Data:
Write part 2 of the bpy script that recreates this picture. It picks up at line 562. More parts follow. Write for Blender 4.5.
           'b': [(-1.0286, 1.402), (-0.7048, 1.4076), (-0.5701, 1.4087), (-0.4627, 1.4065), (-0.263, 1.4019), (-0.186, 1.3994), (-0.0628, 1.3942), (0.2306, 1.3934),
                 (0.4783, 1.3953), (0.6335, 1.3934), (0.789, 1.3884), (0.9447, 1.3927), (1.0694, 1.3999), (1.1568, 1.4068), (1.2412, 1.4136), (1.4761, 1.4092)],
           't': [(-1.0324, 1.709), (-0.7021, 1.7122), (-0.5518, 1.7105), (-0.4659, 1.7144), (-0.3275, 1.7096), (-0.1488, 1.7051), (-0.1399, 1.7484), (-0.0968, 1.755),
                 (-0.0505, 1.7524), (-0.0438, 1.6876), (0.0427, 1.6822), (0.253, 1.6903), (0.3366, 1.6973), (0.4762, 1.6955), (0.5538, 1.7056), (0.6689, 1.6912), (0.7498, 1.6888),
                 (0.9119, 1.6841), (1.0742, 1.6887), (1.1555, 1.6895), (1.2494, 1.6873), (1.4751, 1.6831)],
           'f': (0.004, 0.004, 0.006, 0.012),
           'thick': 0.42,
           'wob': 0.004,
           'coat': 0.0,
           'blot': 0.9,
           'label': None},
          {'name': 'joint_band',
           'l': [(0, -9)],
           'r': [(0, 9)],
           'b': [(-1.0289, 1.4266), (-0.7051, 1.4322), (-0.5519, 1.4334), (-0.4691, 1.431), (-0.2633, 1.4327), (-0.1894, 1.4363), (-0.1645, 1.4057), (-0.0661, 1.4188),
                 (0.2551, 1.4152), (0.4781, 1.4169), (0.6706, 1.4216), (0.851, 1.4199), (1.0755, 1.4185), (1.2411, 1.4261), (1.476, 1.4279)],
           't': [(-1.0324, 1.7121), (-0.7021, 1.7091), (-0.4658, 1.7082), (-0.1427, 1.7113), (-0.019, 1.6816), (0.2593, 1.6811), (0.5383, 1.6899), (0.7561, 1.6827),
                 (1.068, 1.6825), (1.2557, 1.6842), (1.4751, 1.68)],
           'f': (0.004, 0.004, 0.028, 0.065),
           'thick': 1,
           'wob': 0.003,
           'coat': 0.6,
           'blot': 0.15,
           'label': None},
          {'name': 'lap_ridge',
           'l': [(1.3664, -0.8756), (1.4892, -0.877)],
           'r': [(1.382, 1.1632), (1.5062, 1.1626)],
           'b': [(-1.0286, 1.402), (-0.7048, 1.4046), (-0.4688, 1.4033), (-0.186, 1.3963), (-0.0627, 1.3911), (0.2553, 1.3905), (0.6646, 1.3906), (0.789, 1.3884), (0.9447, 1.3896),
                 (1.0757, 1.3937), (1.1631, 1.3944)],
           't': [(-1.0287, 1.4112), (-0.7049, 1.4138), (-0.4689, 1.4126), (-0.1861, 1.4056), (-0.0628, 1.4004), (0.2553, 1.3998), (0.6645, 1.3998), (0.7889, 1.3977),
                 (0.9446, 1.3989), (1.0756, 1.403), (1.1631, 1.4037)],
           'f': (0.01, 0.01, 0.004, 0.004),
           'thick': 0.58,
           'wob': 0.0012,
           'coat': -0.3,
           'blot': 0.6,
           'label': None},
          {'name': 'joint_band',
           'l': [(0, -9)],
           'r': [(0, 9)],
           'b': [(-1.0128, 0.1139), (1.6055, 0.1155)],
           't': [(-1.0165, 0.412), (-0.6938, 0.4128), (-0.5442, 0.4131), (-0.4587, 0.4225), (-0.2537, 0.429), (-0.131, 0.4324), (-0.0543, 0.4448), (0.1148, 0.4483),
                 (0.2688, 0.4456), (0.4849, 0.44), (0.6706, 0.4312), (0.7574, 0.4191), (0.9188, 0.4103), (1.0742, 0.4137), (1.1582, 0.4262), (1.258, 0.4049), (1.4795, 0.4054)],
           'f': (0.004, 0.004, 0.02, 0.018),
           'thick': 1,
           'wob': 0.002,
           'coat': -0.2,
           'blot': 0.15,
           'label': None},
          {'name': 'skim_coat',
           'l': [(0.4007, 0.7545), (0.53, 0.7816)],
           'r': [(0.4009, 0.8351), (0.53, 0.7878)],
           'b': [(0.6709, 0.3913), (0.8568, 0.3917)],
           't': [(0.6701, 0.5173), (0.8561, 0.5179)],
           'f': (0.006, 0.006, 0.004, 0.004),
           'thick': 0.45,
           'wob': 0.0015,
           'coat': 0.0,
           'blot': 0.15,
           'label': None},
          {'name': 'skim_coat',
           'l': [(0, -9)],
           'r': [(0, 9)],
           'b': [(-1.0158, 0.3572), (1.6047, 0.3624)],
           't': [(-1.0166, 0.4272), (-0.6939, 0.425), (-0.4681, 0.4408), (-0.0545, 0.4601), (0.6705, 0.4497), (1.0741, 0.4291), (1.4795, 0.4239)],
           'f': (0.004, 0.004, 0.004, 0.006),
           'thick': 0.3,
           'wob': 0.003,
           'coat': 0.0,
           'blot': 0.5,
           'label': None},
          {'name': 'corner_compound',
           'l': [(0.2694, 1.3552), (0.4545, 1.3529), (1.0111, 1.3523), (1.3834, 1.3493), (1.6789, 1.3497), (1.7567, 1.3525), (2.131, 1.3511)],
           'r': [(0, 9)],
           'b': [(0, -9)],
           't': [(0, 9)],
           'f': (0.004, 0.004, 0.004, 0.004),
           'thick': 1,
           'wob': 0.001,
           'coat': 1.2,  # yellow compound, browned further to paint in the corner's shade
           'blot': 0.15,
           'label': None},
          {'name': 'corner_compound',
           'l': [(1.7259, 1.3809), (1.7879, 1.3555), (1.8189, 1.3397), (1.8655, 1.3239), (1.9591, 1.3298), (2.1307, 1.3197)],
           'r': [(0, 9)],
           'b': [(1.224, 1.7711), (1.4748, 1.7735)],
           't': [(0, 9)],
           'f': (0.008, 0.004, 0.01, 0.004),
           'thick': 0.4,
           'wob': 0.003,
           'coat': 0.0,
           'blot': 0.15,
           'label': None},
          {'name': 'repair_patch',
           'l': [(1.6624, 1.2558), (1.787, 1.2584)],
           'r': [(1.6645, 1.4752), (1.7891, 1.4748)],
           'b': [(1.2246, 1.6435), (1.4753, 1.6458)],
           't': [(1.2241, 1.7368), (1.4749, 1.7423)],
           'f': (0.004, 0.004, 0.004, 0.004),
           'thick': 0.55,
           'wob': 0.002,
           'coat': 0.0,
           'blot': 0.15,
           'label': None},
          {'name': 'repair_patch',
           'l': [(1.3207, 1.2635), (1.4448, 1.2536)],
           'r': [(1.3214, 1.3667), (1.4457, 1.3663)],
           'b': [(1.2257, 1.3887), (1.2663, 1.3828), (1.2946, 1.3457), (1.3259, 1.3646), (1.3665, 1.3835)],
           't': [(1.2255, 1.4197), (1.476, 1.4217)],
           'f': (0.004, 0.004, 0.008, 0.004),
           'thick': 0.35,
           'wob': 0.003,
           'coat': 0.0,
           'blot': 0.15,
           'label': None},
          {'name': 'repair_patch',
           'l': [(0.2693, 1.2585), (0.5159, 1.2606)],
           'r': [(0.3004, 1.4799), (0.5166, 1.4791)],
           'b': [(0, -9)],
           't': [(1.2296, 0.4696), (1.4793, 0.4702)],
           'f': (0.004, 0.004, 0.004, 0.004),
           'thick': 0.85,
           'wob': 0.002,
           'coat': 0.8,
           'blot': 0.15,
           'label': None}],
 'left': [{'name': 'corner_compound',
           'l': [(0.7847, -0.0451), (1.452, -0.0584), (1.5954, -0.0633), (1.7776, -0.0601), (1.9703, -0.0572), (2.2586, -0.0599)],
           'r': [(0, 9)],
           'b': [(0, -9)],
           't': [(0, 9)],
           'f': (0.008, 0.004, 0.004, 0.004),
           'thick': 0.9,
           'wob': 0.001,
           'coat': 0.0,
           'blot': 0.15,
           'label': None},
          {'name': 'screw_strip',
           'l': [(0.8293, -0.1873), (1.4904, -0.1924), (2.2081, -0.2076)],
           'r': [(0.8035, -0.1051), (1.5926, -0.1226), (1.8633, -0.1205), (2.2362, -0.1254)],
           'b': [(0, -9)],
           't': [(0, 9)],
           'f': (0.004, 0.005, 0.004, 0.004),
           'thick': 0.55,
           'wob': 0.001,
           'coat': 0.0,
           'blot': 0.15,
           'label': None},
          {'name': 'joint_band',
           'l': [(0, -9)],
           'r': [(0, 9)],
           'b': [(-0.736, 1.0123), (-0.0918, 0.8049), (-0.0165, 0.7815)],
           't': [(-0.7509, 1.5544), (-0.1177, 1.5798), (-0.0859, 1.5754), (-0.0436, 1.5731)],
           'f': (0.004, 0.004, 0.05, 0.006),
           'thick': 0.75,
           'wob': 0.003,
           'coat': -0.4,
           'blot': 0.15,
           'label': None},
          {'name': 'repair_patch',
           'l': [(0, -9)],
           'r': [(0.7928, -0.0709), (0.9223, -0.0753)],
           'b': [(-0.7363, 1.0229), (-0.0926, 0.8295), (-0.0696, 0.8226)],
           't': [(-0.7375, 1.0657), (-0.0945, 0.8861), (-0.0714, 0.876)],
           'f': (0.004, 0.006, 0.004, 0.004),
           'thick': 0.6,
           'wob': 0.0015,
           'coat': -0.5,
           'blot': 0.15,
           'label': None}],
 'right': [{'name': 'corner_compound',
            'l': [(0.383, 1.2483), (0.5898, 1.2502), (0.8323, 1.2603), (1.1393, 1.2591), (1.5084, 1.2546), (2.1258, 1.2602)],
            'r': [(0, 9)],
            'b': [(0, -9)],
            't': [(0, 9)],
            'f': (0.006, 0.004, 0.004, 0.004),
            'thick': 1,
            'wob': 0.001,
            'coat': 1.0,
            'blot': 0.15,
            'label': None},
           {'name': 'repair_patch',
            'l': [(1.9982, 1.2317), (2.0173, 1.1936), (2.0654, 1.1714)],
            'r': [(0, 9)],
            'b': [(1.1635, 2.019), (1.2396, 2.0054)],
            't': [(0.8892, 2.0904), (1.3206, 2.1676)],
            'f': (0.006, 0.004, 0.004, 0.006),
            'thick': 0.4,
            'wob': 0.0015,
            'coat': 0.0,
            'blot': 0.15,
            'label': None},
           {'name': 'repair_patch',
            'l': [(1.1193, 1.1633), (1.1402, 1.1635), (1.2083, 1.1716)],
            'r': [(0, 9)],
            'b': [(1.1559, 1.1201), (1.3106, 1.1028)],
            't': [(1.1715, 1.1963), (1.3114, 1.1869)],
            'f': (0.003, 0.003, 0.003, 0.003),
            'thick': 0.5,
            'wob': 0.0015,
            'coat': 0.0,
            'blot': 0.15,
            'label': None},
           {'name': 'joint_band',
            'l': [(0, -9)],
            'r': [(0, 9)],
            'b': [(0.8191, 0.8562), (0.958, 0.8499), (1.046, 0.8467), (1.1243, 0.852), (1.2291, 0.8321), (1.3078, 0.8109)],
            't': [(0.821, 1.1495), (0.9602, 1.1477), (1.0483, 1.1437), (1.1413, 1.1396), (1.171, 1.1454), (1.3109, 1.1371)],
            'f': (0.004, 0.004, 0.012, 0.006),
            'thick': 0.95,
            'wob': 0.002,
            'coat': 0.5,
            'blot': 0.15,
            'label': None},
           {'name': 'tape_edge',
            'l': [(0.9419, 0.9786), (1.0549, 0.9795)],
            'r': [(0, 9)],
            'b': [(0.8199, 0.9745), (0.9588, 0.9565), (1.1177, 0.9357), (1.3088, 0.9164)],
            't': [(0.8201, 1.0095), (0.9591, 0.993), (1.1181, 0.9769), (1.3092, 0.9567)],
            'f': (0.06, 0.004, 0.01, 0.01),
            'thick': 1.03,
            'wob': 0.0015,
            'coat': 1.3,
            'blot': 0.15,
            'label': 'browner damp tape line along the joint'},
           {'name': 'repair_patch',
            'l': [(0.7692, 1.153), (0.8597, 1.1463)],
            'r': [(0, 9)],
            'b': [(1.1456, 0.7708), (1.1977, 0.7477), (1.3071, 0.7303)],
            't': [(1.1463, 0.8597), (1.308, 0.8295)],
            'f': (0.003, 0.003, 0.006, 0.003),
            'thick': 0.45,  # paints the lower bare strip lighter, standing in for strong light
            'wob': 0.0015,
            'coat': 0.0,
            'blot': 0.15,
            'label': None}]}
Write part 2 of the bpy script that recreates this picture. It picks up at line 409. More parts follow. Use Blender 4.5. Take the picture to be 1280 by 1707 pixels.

Exercise brief:
Scan the material above for the string "Write" and report each line where you find it.

Problem solution:
Write part 2 of the bpy script that recreates this picture. It picks up at line 562. More parts follow. Write for Blender 4.5.
Write part 2 of the bpy script that recreates this picture. It picks up at line 409. More parts follow. Use Blender 4.5. Take the picture to be 1280 by 1707 pixels.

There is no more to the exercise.